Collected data
--
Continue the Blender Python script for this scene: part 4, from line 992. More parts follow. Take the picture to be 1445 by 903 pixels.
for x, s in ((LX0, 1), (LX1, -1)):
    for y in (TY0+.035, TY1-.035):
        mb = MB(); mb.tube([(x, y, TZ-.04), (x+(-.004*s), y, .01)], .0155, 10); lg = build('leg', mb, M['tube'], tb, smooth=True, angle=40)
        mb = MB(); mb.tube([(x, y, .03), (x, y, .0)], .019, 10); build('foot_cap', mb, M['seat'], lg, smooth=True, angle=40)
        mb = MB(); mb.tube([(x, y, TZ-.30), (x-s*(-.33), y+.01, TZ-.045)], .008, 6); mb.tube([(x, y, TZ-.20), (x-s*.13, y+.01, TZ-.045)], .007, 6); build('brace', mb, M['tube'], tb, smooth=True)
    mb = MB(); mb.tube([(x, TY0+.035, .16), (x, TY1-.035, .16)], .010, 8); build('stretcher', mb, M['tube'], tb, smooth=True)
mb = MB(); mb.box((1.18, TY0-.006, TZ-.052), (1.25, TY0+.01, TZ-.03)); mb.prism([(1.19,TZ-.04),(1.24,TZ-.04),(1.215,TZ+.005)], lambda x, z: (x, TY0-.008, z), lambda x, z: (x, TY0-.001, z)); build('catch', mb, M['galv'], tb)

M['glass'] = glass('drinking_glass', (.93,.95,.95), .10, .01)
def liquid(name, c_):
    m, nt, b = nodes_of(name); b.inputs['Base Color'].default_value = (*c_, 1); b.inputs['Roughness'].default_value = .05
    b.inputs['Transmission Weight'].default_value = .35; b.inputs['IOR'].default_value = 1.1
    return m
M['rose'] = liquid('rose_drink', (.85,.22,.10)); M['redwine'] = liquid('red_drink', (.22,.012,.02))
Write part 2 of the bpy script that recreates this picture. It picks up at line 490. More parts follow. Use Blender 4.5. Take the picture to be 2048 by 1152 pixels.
--
Set all of the records down again, exactly as they stand.

Correct answer
Continue the Blender Python script for this scene: part 4, from line 992. More parts follow. Take the picture to be 1445 by 903 pixels.
for x, s in ((LX0, 1), (LX1, -1)):
    for y in (TY0+.035, TY1-.035):
        mb = MB(); mb.tube([(x, y, TZ-.04), (x+(-.004*s), y, .01)], .0155, 10); lg = build('leg', mb, M['tube'], tb, smooth=True, angle=40)
        mb = MB(); mb.tube([(x, y, .03), (x, y, .0)], .019, 10); build('foot_cap', mb, M['seat'], lg, smooth=True, angle=40)
        mb = MB(); mb.tube([(x, y, TZ-.30), (x-s*(-.33), y+.01, TZ-.045)], .008, 6); mb.tube([(x, y, TZ-.20), (x-s*.13, y+.01, TZ-.045)], .007, 6); build('brace', mb, M['tube'], tb, smooth=True)
    mb = MB(); mb.tube([(x, TY0+.035, .16), (x, TY1-.035, .16)], .010, 8); build('stretcher', mb, M['tube'], tb, smooth=True)
mb = MB(); mb.box((1.18, TY0-.006, TZ-.052), (1.25, TY0+.01, TZ-.03)); mb.prism([(1.19,TZ-.04),(1.24,TZ-.04),(1.215,TZ+.005)], lambda x, z: (x, TY0-.008, z), lambda x, z: (x, TY0-.001, z)); build('catch', mb, M['galv'], tb)

M['glass'] = glass('drinking_glass', (.93,.95,.95), .10, .01)
def liquid(name, c_):
    m, nt, b = nodes_of(name); b.inputs['Base Color'].default_value = (*c_, 1); b.inputs['Roughness'].default_value = .05
    b.inputs['Transmission Weight'].default_value = .35; b.inputs['IOR'].default_value = 1.1
    return m
M['rose'] = liquid('rose_drink', (.85,.22,.10)); M['redwine'] = liquid('red_drink', (.22,.012,.02))
Write part 2 of the bpy script that recreates this picture. It picks up at line 490. More parts follow. Use Blender 4.5. Take the picture to be 2048 by 1152 pixels.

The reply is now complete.